The singularities for a periodic transport equation

TL;DR

This paper investigates a 1D periodic transport equation with nonlocal flux and fractional dissipation, establishing local well-posedness and demonstrating finite-time singularity formation both with and without dissipation.

Contribution

It provides the first analysis of singularity formation in a fractional dissipative transport equation with nonlocal flux on a periodic domain.

Findings

Solutions develop singularities in finite time without dissipation.

Weak fractional dissipation does not prevent finite-time blowup.
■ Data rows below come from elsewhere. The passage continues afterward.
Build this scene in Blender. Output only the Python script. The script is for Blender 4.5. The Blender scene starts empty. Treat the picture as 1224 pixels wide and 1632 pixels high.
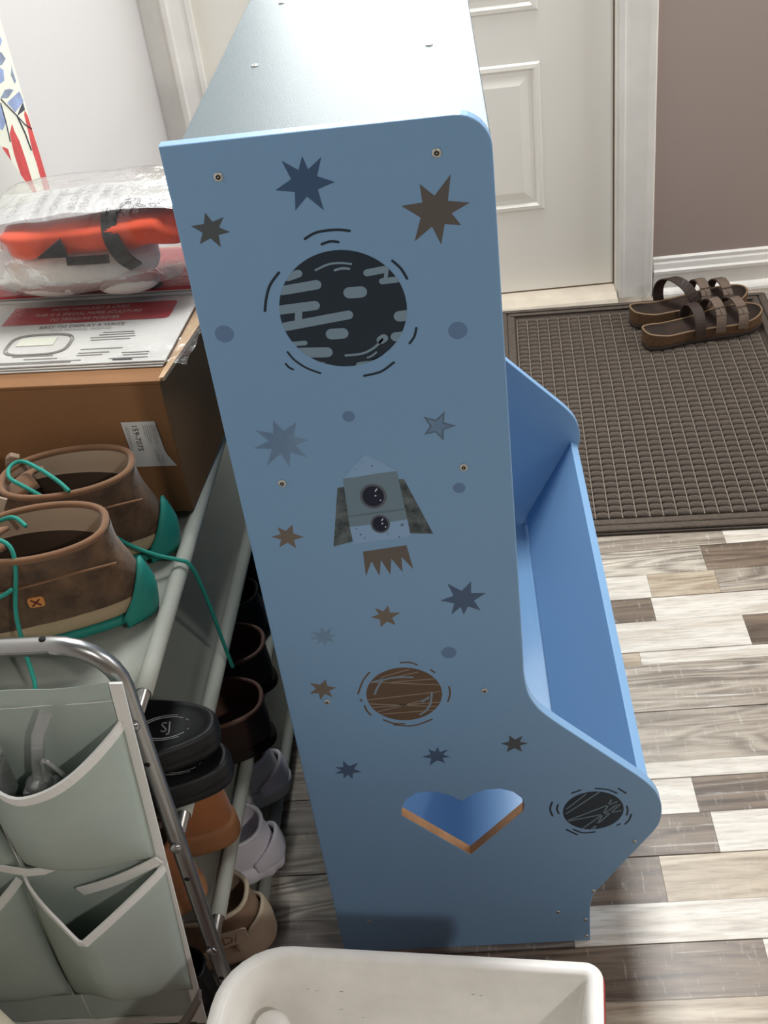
import bpy, bmesh, math, random
from mathutils import Vector, Matrix, noise

S = bpy.context.scene
COL = S.collection

# ------------------------------------------------------------------ camera
cam_d = bpy.data.cameras.new('camera')
cam_d.sensor_fit = 'VERTICAL'
cam_d.sensor_height = 36.0
cam_d.lens = 1837.1 / 1632 * 36.0
cam_d.clip_start = 0.02
cam = bpy.data.objects.new('camera', cam_d)
COL.objects.link(cam)
YAW, PITCH, ROLL = -0.1031, 0.6247, 0.1414
_f = Vector((math.sin(YAW) * math.cos(PITCH), math.cos(YAW) * math.cos(PITCH), -math.sin(PITCH)))
_r0 = Vector((math.cos(YAW), -math.sin(YAW), 0))
_d0 = _f.cross(_r0)
_r = math.cos(ROLL) * _r0 + math.sin(ROLL) * _d0
_d = -math.sin(ROLL) * _r0 + math.cos(ROLL) * _d0
_m = Matrix((_r, -_d, -_f)).transposed().to_4x4()
_m.translation = (0.2095, -0.8208, 1.2555)
cam.matrix_world = _m
S.camera = cam

# ------------------------------------------------------------------ world, lights, exposure
W = bpy.data.worlds.new('world')
S.world = W
W.use_nodes = True
W.node_tree.nodes['Background'].inputs[0].default_value = (0.93, 0.96, 1.0, 1)
W.node_tree.nodes['Background'].inputs[1].default_value = 0.03


def area(name, loc, target, sx, sy, power, color):
    l = bpy.data.lights.new(name, 'AREA')
    l.shape = 'RECTANGLE'
    l.size, l.size_y = sx, sy
    l.energy = power
    l.color = color
    o = bpy.data.objects.new(name, l)
    COL.objects.link(o)
    o.location = loc
    o.rotation_euler = (Vector(target) - Vector(loc)).to_track_quat('-Z', 'Y').to_euler()
    return o


area('daylight_outside_door', (0.13, 1.88, 1.50), (0.15, 0.6, 1.02), 0.85, 1.15, 26, (0.97, 1.0, 0.98))
area('daylight_outside_right_window', (2.62, 0.80, 1.75), (-0.3, 0.70, 0.95), 1.35, 1.5, 62, (0.98, 0.99, 1.0))
area('added_overhead_fill', (0.45, 1.85, 3.05), (0.30, 0.25, 0.1), 0.8, 1.7, 150, (0.98, 1.0, 1.0))  # overhead fill added to brighten bin, board edges and floor; no roof opening built
area('ceiling_lamp', (1.36, -1.9, 2.12), (0.1, 0.0, 0.3), 0.11, 0.11, 15.5, (1.0, 0.96, 0.9))
S.view_settings.view_transform = 'Standard'
S.view_settings.look = 'None'
S.view_settings.gamma = 1.0
S.view_settings.use_curve_mapping = False
S.view_settings.exposure = 0.0


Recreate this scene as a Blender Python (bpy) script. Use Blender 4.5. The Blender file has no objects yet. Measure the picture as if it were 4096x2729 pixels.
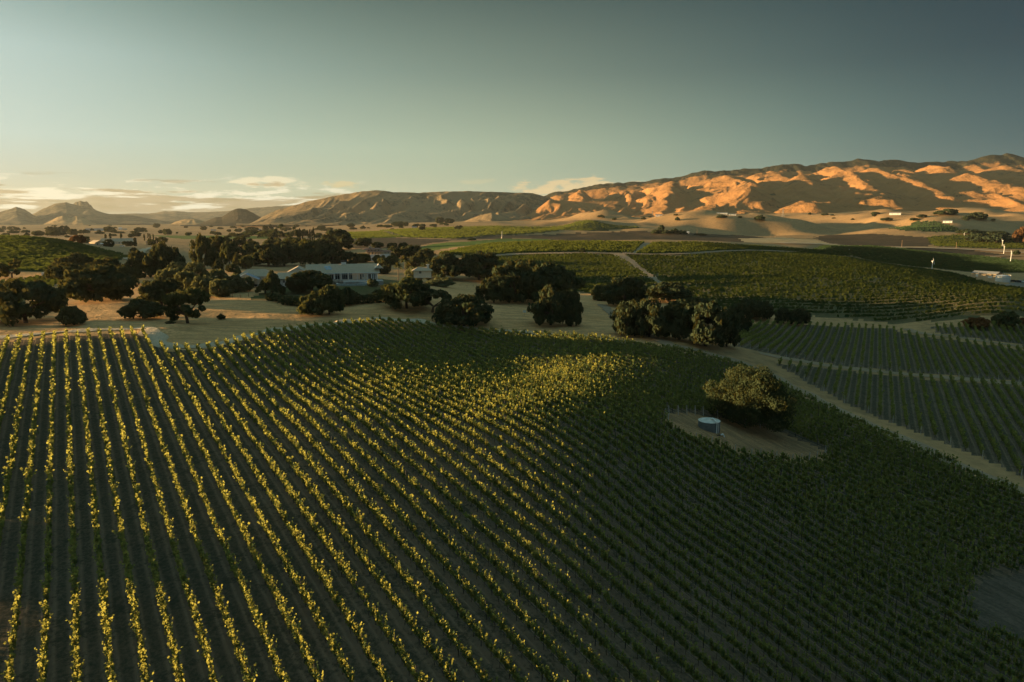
import bpy, bmesh, math, random
import numpy as np
from mathutils import Vector, Matrix
random.seed(7)
rng = np.random.default_rng(11)
R = math.radians
scene = bpy.context.scene
COL = scene.collection

# ------------------------------------------------------------------ camera
# the drone hovers at the world origin height CZ, looking along +Y, tilted down
CZ = 46.0
F = 683.0
HZ = 219.0                               # horizon line of a 1024x682 frame
TH = math.atan((341.0 - HZ) / F)
cam_d = bpy.data.cameras.new('camera'); cam = bpy.data.objects.new('camera', cam_d)
COL.objects.link(cam); cam.location = (0, 0, CZ)
cam.rotation_euler = (math.pi / 2 - TH, 0, 0)
cam_d.sensor_width = 36.0; cam_d.lens = 36.0 * F / 1024.0
cam_d.clip_start = 1.0; cam_d.clip_end = 60000.0
scene.camera = cam
scene.render.resolution_x = 1024; scene.render.resolution_y = 682

# ------------------------------------------------------------------ light
SUN_AZ, SUN_EL = -84.0, 4.3
GLOW_AZ = -57.0                          # degrees, azimuth from the view direction (left is negative)
def srgb(r, g, b, k=1.0):
    f = lambda c: ((c / 255 + 0.055) / 1.055) ** 2.4 if c > 10 else c / 255 / 12.92
    return (f(r) * k, f(g) * k, f(b) * k, 1.0)
sun_d = bpy.data.lights.new('sun', 'SUN'); sun = bpy.data.objects.new('sun', sun_d)
COL.objects.link(sun)
sun_d.energy = 5.0; sun_d.angle = R(0.6); sun_d.color = (1.0, 0.66, 0.31)
sdir = Vector((math.sin(R(SUN_AZ)) * math.cos(R(SUN_EL)), math.cos(R(SUN_AZ)) * math.cos(R(SUN_EL)), math.sin(R(SUN_EL))))
sun.rotation_euler = sdir.to_track_quat('Z', 'Y').to_euler()
sun.location = (-200, 100, 150)

world = bpy.data.worlds.new('World'); scene.world = world; world.use_nodes = True
WN = world.node_tree; WN.nodes.clear()
def wn(t, **kw):
    n = WN.nodes.new(t)
    for k, v in kw.items(): setattr(n, k, v)
    return n
def wl(a, b): WN.links.new(a, b)
def wmath(op, a, b=None, c=None):
    n = wn('ShaderNodeMath', operation=op)
    for i, s in enumerate((a, b, c)):
        if s is None: continue
        if isinstance(s, (int, float)): n.inputs[i].default_value = s
        else: wl(s, n.inputs[i])
    return n.outputs[0]
def wrange(x, a, b, c=0.0, d=1.0, smooth=True):
    n = wn('ShaderNodeMapRange'); n.interpolation_type = 'SMOOTHSTEP' if smooth else 'LINEAR'
    wl(x, n.inputs['Value'])
    for nm, v in (('From Min', a), ('From Max', b), ('To Min', c), ('To Max', d)): n.inputs[nm].default_value = v
    return n.outputs['Result']
def wmix(f, a, b, mode='MIX'):
    n = wn('ShaderNodeMix', data_type='RGBA', blend_type=mode)
    for s, k in ((f, 0), (a, 6), (b, 7)):
        if isinstance(s, (int, float)): n.inputs[k].default_value = s
        elif isinstance(s, tuple): n.inputs[k].default_value = s
        else: wl(s, n.inputs[k])
    return n.outputs[2]
out = wn('ShaderNodeOutputWorld'); bg = wn('ShaderNodeBackground')
sky = wn('ShaderNodeTexSky', sky_type='NISHITA'); sky.sun_disc = False
sky.sun_elevation = R(SUN_EL); sky.sun_rotation = R(SUN_AZ)
sky.air_density = 1.2; sky.dust_density = 2.0; sky.ozone_density = 3.0
tc = wn('ShaderNodeTexCoord'); sep = wn('ShaderNodeSeparateXYZ'); wl(tc.outputs['Generated'], sep.inputs[0])
az = wmath('MULTIPLY', wmath('ARCTAN2', sep.outputs[0], sep.outputs[1]), 180 / math.pi)
el = wmath('MULTIPLY', wmath('ARCSINE', sep.outputs[2]), 180 / math.pi)
# azimuth away from the sun, 0..180, folded so the sky is the same on both sides of it
da = wmath('ABSOLUTE', wmath('SUBTRACT', wmath('MODULO', wmath('ADD', az, 720 + 180 - GLOW_AZ), 360), 180))
def tier(stops):
    n = wn('ShaderNodeValToRGB'); cr = n.color_ramp; cr.interpolation = 'B_SPLINE'
    wl(wmath('DIVIDE', da, 180.0), n.inputs[0])
    while len(cr.elements) < len(stops): cr.elements.new(0.5)
    for e, (p, c) in zip(cr.elements, stops):
        e.position = p / 180; e.color = srgb(*c)
    return n.outputs[0]
#         sun side ............ frame left, ..., frame right ................ behind
A = [0, 21, 37, 57, 77, 95, 130, 180]
T1 = tier(list(zip(A, [(194, 190, 166), (180, 182, 160), (172, 182, 158), (164, 180, 158), (122, 148, 140), (52, 94, 104), (76, 98, 104), (78, 98, 106)])))
T5 = tier(list(zip(A, [(210, 220, 208), (186, 204, 196), (164, 184, 166), (158, 174, 149), (104, 132, 124), (18, 64, 82), (62, 88, 98), (70, 92, 102)])))
T11 = tier(list(zip(A, [(200, 214, 210), (176, 198, 192), (128, 152, 142), (114, 131, 117), (66, 92, 93), (0, 37, 55), (54, 80, 92), (64, 88, 100)])))
T16 = tier(list(zip(A, [(156, 180, 176), (112, 142, 134), (88, 110, 103), (76, 95, 88), (40, 66, 71), (0, 27, 42), (52, 78, 90), (64, 88, 100)])))
TZ = srgb(116, 158, 166)
c = wmix(wrange(el, 1.0, 5.6, smooth=False), T1, T5)
c = wmix(wrange(el, 5.6, 11.2, smooth=False), c, T11)
c = wmix(wrange(el, 11.2, 16.4, smooth=False), c, T16)
c = wmix(wrange(el, 18, 75), c, TZ)
# --- low clouds: stretched noise in azimuth/elevation
def cloud_noise(sx, sy, det, seed, rough=0.6):
    v = wn('ShaderNodeCombineXYZ'); wl(wmath('MULTIPLY', az, sx), v.inputs[0]); wl(wmath('MULTIPLY', el, sy), v.inputs[1]); v.inputs[2].default_value = seed
    n = wn('ShaderNodeTexNoise'); n.inputs['Scale'].default_value = 1.0; n.inputs['Detail'].default_value = det
    n.inputs['Roughness'].default_value = rough
    wl(v.outputs[0], n.inputs['Vector']); return n.outputs['Fac']
CL1 = cloud_noise(0.34, 1.9, 9, 3.1)
CL2 = cloud_noise(0.22, 2.6, 8, 9.4)
mel = wmath('MULTIPLY', wrange(el, 0.0, 0.6), wrange(el, 2.2, 3.6, 1, 0))
maz = wrange(az, -16, -9, 1, 0)
bright = wmath('MULTIPLY', wrange(wmath('ADD', CL1, wrange(el, 1.0, 3.4, 0.08, -0.10)), 0.48, 0.57), wmath('MULTIPLY', mel, maz))
c = wmix(wmath('MULTIPLY', bright, 0.85), c, srgb(232, 228, 204))
dark = wmath('MULTIPLY', wrange(wmath('ADD', CL2, wrange(el, 0.8, 2.6, 0.10, -0.06)), 0.51, 0.60), wmath('MULTIPLY', mel, maz))
c = wmix(wmath('MULTIPLY', dark, 0.8), c, srgb(138, 122, 88))
# two separate puffs and the fog bank pouring over the ridge
def puff(a0, a1, e0, e1, soft, noise, thr, colr, k):
    ca, ce = (a0 + a1) / 2, (e0 + e1) / 2
    da_ = wmath('DIVIDE', wmath('SUBTRACT', az, ca), (a1 - a0) / 2); de_ = wmath('DIVIDE', wmath('SUBTRACT', el, ce), (e1 - e0) / 2)
    d = wmath('ADD', wmath('MULTIPLY', da_, da_), wmath('MULTIPLY', de_, de_))
    m = wrange(wmath('ADD', d, wmath('MULTIPLY', wmath('SUBTRACT', noise, 0.5), thr)), 1.0, soft, 0.0, 1.0)
    return wmath('MULTIPLY', m, k), colr
CL3 = cloud_noise(0.55, 2.4, 6, 1.7)
for a0, a1, e0, e1, col_, k in ((-22.2, -16.2, 2.35, 3.3, (226, 218, 186), .85), (-20.8, -17.2, 2.45, 2.85, (160, 138, 98), .75), (-15.4, -12.0, 2.45, 3.05, (205, 190, 145), .8),
                                (0.2, 10.8, 1.5, 3.35, (222, 196, 148), .85), (-4.5, -1.0, 2.8, 3.3, (196, 190, 152), .4)):
    m, col_ = puff(a0, a1, e0, e1, 0.2, CL3, 4.6, srgb(*col_), k)
    c = wmix(m, c, col_)
# below the horizon: dull ground colour
c = wmix(wrange(el, -0.6, -3.0), c, srgb(70, 68, 56))
add = wmix(1.0, c, wmix(1.0, sky.outputs[0], (0.012, 0.012, 0.012, 1), 'MULTIPLY'), 'ADD')
wl(add, bg.inputs['Color']); bg.inputs['Strength'].default_value = 0.34
wl(bg.outputs[0], out.inputs['Surface'])
world.cycles.sampling_method = 'MANUAL'; world.cycles.sample_map_resolution = 1024

vs = scene.view_settings
vs.view_transform = 'Standard'; vs.look = 'None'; vs.exposure = 1.65; vs.gamma = 1.0; vs.use_curve_mapping = False
cy = scene.cycles
cy.use_denoising = True; cy.denoising_prefilter = "ACCURATE"; cy.sample_clamp_direct = 4.0; cy.sample_clamp_indirect = 2.0; cy.max_bounces = 5; cy.diffuse_bounces = 3; cy.transmission_bounces = 3; cy.volume_bounces = 0
cy.transparent_max_bounces = 8; cy.glossy_bounces = 2; cy.caustics_reflective = False; cy.caustics_refractive = False

# ------------------------------------------------------------------ small helpers
def pix_dir(u, v):
    a = (v - 341.0) / F
    y = math.cos(TH) - a * math.sin(TH)
    return ((u - 512.0) / F / y, (-math.sin(TH) - a * math.cos(TH)) / y)     # x and z for y = 1
def _hash(ix, iy, s):
    n = (ix.astype(np.int64) * 374761393 + iy.astype(np.int64) * 668265263 + s * 1442695041) & 0xffffffff
    n = ((n ^ (n >> 13)) * 1274126177) & 0xffffffff
    return ((n ^ (n >> 16)) & 0xffff) / 65535.0
def vnoise(x, y, s=0):
    x = np.asarray(x, float); y = np.asarray(y, float)
    ix = np.floor(x); iy = np.floor(y); fx = x - ix; fy = y - iy
    fx = fx * fx * fx * (fx * (fx * 6 - 15) + 10); fy = fy * fy * fy * (fy * (fy * 6 - 15) + 10)
    ix = ix.astype(np.int64); iy = iy.astype(np.int64)
    a = _hash(ix, iy, s); b = _hash(ix + 1, iy, s); c_ = _hash(ix, iy + 1, s); d = _hash(ix + 1, iy + 1, s)
    return (a * (1 - fx) + b * fx) * (1 - fy) + (c_ * (1 - fx) + d * fx) * fy
def fbm(x, y, o=4, s=0, g=0.5):
    t = 0; a = 1; n = 0
    for i in range(o):
        t = t + a * vnoise(x * 2 ** i + i * 13.7, y * 2 ** i - i * 7.3, s + i); n += a; a *= g
    return t / n
def ridged(x, y, o=4, s=0, g=0.5):
    t = 0; a = 1; n = 0
    for i in range(o):
        t = t + a * (1 - np.abs(2 * vnoise(x * 2 ** i + i * 5.1, y * 2 ** i + i * 9.2, s + i) - 1)); n += a; a *= g
    return t / n
def np_mesh(name, verts, faces, mats=None, smooth=False, mat_idx=None):
    """verts (n,3), faces (m,k) with k = 3 or 4"""
    verts = np.asarray(verts, np.float32); faces = np.asarray(faces, np.int32)
    me = bpy.data.meshes.new(name); k = faces.shape[1]
    me.vertices.add(len(verts)); me.vertices.foreach_set('co', verts.ravel())
    me.loops.add(faces.size); me.loops.foreach_set('vertex_index', faces.ravel())
    me.polygons.add(len(faces)); me.polygons.foreach_set('loop_start', np.arange(0, faces.size, k, dtype=np.int32))
    if smooth: me.polygons.foreach_set('use_smooth', np.ones(len(faces), bool))
    for m in (mats or []): me.materials.append(m)
    if mat_idx is not None: me.polygons.foreach_set('material_index', np.asarray(mat_idx, np.int32))
    me.update(calc_edges=True)
    return me
def link(name, me, parent=None, **props):
    o = bpy.data.objects.new(name, me); COL.objects.link(o)
    if parent is not None: o.parent = parent
    for k, v in props.items(): o[k] = v
    return o
def struct(name, me): return link(name, me, kind='structure')
def thing(name, label, cat, loc=(0, 0, 0), rz=0.0, group=None, sc=None):
    o = bpy.data.objects.new(name, None); COL.objects.link(o); o.empty_display_size = 0.5
    o.location = loc; o.rotation_euler = (0, 0, rz)
    if sc is not None: o.scale = sc
    o['label'] = label; o['category'] = cat
    if group: o['group'] = group
    return o
class MB:
    """collects simple solids into one mesh"""
    def __init__(s): s.v = []; s.f = []
    def add(s, vs, fs):
        n = len(s.v); s.v += [tuple(p) for p in vs]; s.f += [tuple(i + n for i in f) for f in fs]; return s
    def box(s, x0, x1, y0, y1, z0, z1):
        return s.add([(x0, y0, z0), (x1, y0, z0), (x1, y1, z0), (x0, y1, z0), (x0, y0, z1), (x1, y0, z1), (x1, y1, z1), (x0, y1, z1)],
                     [(0, 3, 2, 1), (4, 5, 6, 7), (0, 1, 5, 4), (1, 2, 6, 5), (2, 3, 7, 6), (3, 0, 4, 7)])
    def tube(s, p0, p1, r0, r1=None, n=8, cap=True):
        r1 = r0 if r1 is None else r1
        p0 = Vector(p0); p1 = Vector(p1); d = (p1 - p0).normalized()
        a = d.orthogonal().normalized(); b = d.cross(a)
        vs = [p0 + (a * math.cos(t) + b * math.sin(t)) * r0 for t in [2 * math.pi * i / n for i in range(n)]]
        vs += [p1 + (a * math.cos(t) + b * math.sin(t)) * r1 for t in [2 * math.pi * i / n for i in range(n)]]
        fs = [(i, (i + 1) % n, n + (i + 1) % n, n + i) for i in range(n)]
        if cap: fs += [tuple(range(n - 1, -1, -1)), tuple(range(n, 2 * n))]
        return s.add(vs, fs)
    def prism(s, pts, z0, z1):
        n = len(pts)
        return s.add([(x, y, z0) for x, y in pts] + [(x, y, z1) for x, y in pts],
                     [(i, (i + 1) % n, n + (i + 1) % n, n + i) for i in range(n)] + [tuple(range(n - 1, -1, -1)), tuple(range(n, 2 * n))])
    def mesh(s, name, mat, smooth=False):
        me = bpy.data.meshes.new(name); me.from_pydata(s.v, [], s.f); me.materials.append(mat)
        if smooth:
            for p in me.polygons: p.use_smooth = True
        me.update(); return me
    def part(s, name, mat, parent, smooth=False, **props): return link(name, s.mesh(name, mat, smooth), parent, **props)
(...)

Local well-posedness is established in Sobolev space H^3.

Abstract

In this paper, we consider a 1D periodic transport equation with nonlocal flux and fractional dissipation $$ u_{t}-(Hu)_{x}u_{x}+\kappa\Lambda^{\alpha}u=0,\quad (t,x)\in R^{+}\times S, $$ where $\kappa\geq0$, $0<\alpha\leq1$ and $S=[-\pi,\pi]$. We first establish the local-in-time well-posedness for this transport equation in $H^{3}(S)$. In the case of $\kappa=0$, we deduce that the solution, starting from the smooth and odd initial data, will develop into singularity in finite time. If adding a weak dissipation term $\kappa\Lambda^{\alpha}u$, we also prove that the finite time blowup would occur.